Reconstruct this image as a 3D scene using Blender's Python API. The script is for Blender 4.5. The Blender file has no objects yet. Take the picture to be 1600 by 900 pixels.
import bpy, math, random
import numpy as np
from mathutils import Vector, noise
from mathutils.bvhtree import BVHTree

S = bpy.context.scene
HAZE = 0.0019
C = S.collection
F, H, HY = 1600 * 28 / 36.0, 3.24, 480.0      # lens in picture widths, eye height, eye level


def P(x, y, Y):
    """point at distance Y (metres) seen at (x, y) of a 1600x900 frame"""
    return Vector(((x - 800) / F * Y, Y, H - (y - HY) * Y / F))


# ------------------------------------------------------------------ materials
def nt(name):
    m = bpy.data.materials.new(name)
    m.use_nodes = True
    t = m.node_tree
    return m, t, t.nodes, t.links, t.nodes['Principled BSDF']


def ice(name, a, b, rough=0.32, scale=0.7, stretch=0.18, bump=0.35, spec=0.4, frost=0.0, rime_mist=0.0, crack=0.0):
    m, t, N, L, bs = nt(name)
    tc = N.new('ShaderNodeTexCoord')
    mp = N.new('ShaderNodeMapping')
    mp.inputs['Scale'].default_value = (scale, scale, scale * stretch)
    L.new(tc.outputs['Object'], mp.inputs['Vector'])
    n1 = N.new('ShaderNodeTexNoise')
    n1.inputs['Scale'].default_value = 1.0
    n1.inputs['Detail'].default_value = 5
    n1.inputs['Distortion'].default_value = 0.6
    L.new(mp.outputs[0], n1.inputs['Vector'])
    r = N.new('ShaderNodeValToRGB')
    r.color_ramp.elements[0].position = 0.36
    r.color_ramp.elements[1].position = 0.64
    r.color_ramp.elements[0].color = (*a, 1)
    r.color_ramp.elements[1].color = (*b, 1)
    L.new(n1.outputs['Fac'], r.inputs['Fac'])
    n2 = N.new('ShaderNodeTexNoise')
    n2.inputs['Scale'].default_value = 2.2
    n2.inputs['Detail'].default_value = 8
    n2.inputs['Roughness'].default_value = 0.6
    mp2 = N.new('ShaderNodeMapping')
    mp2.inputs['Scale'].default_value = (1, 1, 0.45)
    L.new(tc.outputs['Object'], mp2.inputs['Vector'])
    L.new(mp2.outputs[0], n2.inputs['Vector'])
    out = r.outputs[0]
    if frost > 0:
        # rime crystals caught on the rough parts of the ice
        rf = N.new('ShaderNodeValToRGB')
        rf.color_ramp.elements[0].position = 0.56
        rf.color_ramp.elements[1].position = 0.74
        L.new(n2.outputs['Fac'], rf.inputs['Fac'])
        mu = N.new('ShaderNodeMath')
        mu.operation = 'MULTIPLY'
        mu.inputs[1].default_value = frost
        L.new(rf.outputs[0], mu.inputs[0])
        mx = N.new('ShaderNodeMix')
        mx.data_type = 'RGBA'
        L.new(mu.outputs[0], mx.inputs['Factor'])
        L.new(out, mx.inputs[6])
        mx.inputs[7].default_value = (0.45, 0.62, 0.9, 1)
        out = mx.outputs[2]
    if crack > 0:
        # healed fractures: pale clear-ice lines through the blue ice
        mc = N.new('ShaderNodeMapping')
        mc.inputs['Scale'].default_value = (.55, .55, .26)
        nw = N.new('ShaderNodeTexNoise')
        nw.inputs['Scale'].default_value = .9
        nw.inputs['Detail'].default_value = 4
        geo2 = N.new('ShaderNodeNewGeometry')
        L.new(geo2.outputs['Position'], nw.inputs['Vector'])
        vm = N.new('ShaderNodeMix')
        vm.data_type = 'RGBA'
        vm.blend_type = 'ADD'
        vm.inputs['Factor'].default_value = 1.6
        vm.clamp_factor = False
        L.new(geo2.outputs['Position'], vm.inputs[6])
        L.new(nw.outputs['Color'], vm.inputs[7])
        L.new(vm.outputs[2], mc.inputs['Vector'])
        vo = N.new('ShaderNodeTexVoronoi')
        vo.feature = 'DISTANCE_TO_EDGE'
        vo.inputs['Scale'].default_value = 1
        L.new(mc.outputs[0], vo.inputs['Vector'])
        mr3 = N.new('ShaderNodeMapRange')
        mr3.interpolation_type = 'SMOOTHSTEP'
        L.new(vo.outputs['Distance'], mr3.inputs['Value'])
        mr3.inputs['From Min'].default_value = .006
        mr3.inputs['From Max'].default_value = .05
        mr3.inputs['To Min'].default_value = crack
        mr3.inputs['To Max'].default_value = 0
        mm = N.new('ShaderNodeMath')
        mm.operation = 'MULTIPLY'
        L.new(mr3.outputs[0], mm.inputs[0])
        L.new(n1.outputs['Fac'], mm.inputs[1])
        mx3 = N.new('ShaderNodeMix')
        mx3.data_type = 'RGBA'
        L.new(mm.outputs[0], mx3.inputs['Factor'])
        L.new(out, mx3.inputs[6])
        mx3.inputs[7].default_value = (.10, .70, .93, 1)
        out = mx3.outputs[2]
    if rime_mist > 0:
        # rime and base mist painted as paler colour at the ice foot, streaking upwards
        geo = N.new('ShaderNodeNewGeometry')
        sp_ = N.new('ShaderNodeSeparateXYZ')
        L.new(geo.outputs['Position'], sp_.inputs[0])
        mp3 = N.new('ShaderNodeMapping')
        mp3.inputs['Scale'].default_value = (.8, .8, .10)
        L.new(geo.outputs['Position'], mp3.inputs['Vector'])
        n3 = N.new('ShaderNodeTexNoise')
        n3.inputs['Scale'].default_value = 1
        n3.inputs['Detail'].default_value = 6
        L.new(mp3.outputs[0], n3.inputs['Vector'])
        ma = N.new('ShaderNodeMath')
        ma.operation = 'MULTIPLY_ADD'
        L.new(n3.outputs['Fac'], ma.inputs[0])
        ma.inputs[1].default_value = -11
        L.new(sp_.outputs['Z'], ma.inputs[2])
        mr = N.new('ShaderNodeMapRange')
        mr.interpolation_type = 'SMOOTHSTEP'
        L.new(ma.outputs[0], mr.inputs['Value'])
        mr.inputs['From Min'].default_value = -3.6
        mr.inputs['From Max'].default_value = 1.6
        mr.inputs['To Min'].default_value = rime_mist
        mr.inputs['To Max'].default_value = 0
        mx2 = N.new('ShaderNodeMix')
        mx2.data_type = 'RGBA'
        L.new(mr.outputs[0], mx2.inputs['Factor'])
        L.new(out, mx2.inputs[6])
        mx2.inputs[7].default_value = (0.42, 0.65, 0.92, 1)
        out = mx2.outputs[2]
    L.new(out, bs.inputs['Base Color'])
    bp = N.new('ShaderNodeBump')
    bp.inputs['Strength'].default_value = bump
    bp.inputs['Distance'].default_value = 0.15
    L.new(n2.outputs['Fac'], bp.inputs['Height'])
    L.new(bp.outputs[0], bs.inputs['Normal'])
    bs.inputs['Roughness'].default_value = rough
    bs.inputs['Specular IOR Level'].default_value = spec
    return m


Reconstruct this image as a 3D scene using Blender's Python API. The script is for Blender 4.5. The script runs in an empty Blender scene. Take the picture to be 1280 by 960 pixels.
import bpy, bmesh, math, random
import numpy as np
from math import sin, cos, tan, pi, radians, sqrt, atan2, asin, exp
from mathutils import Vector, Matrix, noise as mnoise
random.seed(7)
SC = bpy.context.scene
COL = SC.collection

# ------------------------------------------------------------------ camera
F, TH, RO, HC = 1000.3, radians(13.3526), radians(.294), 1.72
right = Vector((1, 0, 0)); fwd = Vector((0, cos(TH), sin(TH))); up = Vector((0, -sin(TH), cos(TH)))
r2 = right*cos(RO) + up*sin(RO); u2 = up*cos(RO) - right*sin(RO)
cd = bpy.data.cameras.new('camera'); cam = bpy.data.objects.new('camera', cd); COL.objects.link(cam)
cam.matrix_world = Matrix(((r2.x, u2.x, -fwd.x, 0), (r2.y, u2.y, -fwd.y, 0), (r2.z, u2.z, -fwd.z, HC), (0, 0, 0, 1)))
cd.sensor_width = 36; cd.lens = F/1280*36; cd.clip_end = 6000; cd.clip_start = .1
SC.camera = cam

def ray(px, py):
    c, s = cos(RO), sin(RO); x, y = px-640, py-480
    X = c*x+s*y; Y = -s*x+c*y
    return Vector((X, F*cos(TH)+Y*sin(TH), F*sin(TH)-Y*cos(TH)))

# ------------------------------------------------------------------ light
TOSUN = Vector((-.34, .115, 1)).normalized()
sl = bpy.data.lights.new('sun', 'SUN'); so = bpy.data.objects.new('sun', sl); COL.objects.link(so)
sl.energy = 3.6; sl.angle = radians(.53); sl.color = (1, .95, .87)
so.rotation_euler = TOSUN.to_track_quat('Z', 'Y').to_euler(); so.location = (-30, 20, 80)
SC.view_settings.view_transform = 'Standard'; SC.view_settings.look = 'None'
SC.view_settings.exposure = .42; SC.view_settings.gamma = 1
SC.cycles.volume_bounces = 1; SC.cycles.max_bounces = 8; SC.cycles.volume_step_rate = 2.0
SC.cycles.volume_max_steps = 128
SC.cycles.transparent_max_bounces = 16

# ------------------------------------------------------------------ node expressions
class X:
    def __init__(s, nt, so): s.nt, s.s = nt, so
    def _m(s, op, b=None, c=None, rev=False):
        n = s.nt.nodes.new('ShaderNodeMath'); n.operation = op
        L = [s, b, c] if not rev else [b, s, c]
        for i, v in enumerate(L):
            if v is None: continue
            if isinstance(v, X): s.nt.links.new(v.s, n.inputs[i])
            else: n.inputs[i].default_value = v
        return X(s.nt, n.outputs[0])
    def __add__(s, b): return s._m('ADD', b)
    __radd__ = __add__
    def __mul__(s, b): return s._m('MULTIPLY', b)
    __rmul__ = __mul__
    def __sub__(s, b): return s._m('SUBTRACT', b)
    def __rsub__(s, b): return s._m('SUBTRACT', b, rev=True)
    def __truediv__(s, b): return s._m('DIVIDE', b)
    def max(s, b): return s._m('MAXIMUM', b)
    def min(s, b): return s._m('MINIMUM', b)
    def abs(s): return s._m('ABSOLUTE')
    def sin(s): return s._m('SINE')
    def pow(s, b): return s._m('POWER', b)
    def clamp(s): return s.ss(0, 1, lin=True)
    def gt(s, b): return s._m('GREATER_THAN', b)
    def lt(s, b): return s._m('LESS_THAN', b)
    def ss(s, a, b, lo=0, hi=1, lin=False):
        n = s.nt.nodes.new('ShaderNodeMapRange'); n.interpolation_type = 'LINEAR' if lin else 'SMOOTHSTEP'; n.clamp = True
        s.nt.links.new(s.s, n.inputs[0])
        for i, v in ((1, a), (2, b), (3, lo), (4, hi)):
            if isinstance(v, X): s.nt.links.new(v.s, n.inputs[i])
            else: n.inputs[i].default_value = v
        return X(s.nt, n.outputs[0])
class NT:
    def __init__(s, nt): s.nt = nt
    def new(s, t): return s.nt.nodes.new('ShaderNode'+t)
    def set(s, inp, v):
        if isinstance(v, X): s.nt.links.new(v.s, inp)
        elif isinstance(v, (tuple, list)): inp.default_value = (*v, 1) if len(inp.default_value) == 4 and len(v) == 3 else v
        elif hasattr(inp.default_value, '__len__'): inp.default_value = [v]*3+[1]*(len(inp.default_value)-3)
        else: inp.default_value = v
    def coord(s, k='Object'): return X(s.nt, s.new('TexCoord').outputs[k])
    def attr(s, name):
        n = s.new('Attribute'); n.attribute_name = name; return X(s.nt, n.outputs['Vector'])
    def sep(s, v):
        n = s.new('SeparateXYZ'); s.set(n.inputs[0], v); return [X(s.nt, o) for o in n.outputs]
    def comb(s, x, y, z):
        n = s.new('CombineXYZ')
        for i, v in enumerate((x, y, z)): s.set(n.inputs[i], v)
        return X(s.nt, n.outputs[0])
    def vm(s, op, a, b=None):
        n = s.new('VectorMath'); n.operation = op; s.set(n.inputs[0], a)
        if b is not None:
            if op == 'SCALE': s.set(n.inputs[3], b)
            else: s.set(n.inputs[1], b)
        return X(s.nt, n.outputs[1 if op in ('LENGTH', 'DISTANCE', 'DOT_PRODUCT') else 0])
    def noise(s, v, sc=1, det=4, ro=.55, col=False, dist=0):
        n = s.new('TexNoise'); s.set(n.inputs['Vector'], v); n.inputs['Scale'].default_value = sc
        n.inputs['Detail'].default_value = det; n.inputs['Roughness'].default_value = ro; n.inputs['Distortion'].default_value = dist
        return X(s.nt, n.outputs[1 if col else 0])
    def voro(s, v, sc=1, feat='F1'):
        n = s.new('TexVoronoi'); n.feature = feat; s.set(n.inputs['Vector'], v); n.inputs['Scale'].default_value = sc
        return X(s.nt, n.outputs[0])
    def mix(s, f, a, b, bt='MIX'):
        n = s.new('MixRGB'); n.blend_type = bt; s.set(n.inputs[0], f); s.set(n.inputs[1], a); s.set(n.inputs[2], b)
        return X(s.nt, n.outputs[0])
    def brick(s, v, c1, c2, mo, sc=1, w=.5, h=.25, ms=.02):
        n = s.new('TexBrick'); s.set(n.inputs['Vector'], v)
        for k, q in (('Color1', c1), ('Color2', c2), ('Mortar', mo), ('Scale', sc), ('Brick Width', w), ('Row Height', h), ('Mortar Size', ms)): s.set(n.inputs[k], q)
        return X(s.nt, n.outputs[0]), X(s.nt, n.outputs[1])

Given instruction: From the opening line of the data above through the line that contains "return Vector(((x - 800)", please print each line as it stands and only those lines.

Solution to this exercise:
Reconstruct this image as a 3D scene using Blender's Python API. The script is for Blender 4.5. The Blender file has no objects yet. Take the picture to be 1600 by 900 pixels.
import bpy, math, random
import numpy as np
from mathutils import Vector, noise
from mathutils.bvhtree import BVHTree

S = bpy.context.scene
HAZE = 0.0019
C = S.collection
F, H, HY = 1600 * 28 / 36.0, 3.24, 480.0      # lens in picture widths, eye height, eye level


def P(x, y, Y):
    """point at distance Y (metres) seen at (x, y) of a 1600x900 frame"""
    return Vector(((x - 800) / F * Y, Y, H - (y - HY) * Y / F))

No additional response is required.